» **Problem details**
Restate every line of the material, word for word.

----- Given data -----

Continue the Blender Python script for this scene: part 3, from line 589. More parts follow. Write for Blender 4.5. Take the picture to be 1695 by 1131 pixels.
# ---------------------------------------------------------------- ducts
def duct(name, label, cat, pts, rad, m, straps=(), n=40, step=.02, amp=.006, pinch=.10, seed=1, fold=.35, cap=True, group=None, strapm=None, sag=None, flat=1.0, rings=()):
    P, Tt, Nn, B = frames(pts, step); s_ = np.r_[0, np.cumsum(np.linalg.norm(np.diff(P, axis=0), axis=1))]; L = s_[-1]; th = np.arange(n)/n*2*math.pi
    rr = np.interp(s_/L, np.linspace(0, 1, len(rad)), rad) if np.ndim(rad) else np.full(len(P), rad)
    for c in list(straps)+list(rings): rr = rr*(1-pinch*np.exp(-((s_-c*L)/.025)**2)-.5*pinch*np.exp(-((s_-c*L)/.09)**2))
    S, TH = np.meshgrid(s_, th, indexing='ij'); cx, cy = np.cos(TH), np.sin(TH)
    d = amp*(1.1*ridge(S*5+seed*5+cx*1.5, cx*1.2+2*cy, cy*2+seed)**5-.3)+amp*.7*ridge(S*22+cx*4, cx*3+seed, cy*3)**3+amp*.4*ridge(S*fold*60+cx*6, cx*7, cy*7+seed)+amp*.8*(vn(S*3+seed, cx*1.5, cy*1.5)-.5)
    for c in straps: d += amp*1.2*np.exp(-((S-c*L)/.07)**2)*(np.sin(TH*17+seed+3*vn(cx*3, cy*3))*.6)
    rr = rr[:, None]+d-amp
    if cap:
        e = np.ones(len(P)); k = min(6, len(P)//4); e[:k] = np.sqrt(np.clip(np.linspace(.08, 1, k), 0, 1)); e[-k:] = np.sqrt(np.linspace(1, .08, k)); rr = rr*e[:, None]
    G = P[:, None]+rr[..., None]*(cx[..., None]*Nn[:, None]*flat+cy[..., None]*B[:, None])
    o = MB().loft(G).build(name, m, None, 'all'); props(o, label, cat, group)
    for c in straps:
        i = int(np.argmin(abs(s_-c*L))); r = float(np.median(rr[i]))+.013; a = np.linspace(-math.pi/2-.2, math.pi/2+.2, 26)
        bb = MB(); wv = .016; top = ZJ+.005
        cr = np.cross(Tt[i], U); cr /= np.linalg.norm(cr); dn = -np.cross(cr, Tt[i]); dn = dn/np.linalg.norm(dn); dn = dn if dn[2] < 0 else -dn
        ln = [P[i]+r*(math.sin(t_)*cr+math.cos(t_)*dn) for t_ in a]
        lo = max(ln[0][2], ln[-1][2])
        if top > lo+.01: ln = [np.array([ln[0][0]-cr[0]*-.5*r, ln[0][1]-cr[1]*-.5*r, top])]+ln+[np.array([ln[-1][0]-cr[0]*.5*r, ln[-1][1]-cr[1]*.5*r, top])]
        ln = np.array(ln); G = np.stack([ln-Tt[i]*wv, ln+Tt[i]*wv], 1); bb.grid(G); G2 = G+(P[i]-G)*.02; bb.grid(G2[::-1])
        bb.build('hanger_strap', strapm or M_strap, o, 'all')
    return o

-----

» **Written answer**
Continue the Blender Python script for this scene: part 3, from line 589. More parts follow. Write for Blender 4.5. Take the picture to be 1695 by 1131 pixels.
# ---------------------------------------------------------------- ducts
def duct(name, label, cat, pts, rad, m, straps=(), n=40, step=.02, amp=.006, pinch=.10, seed=1, fold=.35, cap=True, group=None, strapm=None, sag=None, flat=1.0, rings=()):
    P, Tt, Nn, B = frames(pts, step); s_ = np.r_[0, np.cumsum(np.linalg.norm(np.diff(P, axis=0), axis=1))]; L = s_[-1]; th = np.arange(n)/n*2*math.pi
    rr = np.interp(s_/L, np.linspace(0, 1, len(rad)), rad) if np.ndim(rad) else np.full(len(P), rad)
    for c in list(straps)+list(rings): rr = rr*(1-pinch*np.exp(-((s_-c*L)/.025)**2)-.5*pinch*np.exp(-((s_-c*L)/.09)**2))
    S, TH = np.meshgrid(s_, th, indexing='ij'); cx, cy = np.cos(TH), np.sin(TH)
    d = amp*(1.1*ridge(S*5+seed*5+cx*1.5, cx*1.2+2*cy, cy*2+seed)**5-.3)+amp*.7*ridge(S*22+cx*4, cx*3+seed, cy*3)**3+amp*.4*ridge(S*fold*60+cx*6, cx*7, cy*7+seed)+amp*.8*(vn(S*3+seed, cx*1.5, cy*1.5)-.5)
    for c in straps: d += amp*1.2*np.exp(-((S-c*L)/.07)**2)*(np.sin(TH*17+seed+3*vn(cx*3, cy*3))*.6)
    rr = rr[:, None]+d-amp
    if cap:
        e = np.ones(len(P)); k = min(6, len(P)//4); e[:k] = np.sqrt(np.clip(np.linspace(.08, 1, k), 0, 1)); e[-k:] = np.sqrt(np.linspace(1, .08, k)); rr = rr*e[:, None]
    G = P[:, None]+rr[..., None]*(cx[..., None]*Nn[:, None]*flat+cy[..., None]*B[:, None])
    o = MB().loft(G).build(name, m, None, 'all'); props(o, label, cat, group)
    for c in straps:
        i = int(np.argmin(abs(s_-c*L))); r = float(np.median(rr[i]))+.013; a = np.linspace(-math.pi/2-.2, math.pi/2+.2, 26)
        bb = MB(); wv = .016; top = ZJ+.005
        cr = np.cross(Tt[i], U); cr /= np.linalg.norm(cr); dn = -np.cross(cr, Tt[i]); dn = dn/np.linalg.norm(dn); dn = dn if dn[2] < 0 else -dn
        ln = [P[i]+r*(math.sin(t_)*cr+math.cos(t_)*dn) for t_ in a]
        lo = max(ln[0][2], ln[-1][2])
        if top > lo+.01: ln = [np.array([ln[0][0]-cr[0]*-.5*r, ln[0][1]-cr[1]*-.5*r, top])]+ln+[np.array([ln[-1][0]-cr[0]*.5*r, ln[-1][1]-cr[1]*.5*r, top])]
        ln = np.array(ln); G = np.stack([ln-Tt[i]*wv, ln+Tt[i]*wv], 1); bb.grid(G); G2 = G+(P[i]-G)*.02; bb.grid(G2[::-1])
        bb.build('hanger_strap', strapm or M_strap, o, 'all')
    return o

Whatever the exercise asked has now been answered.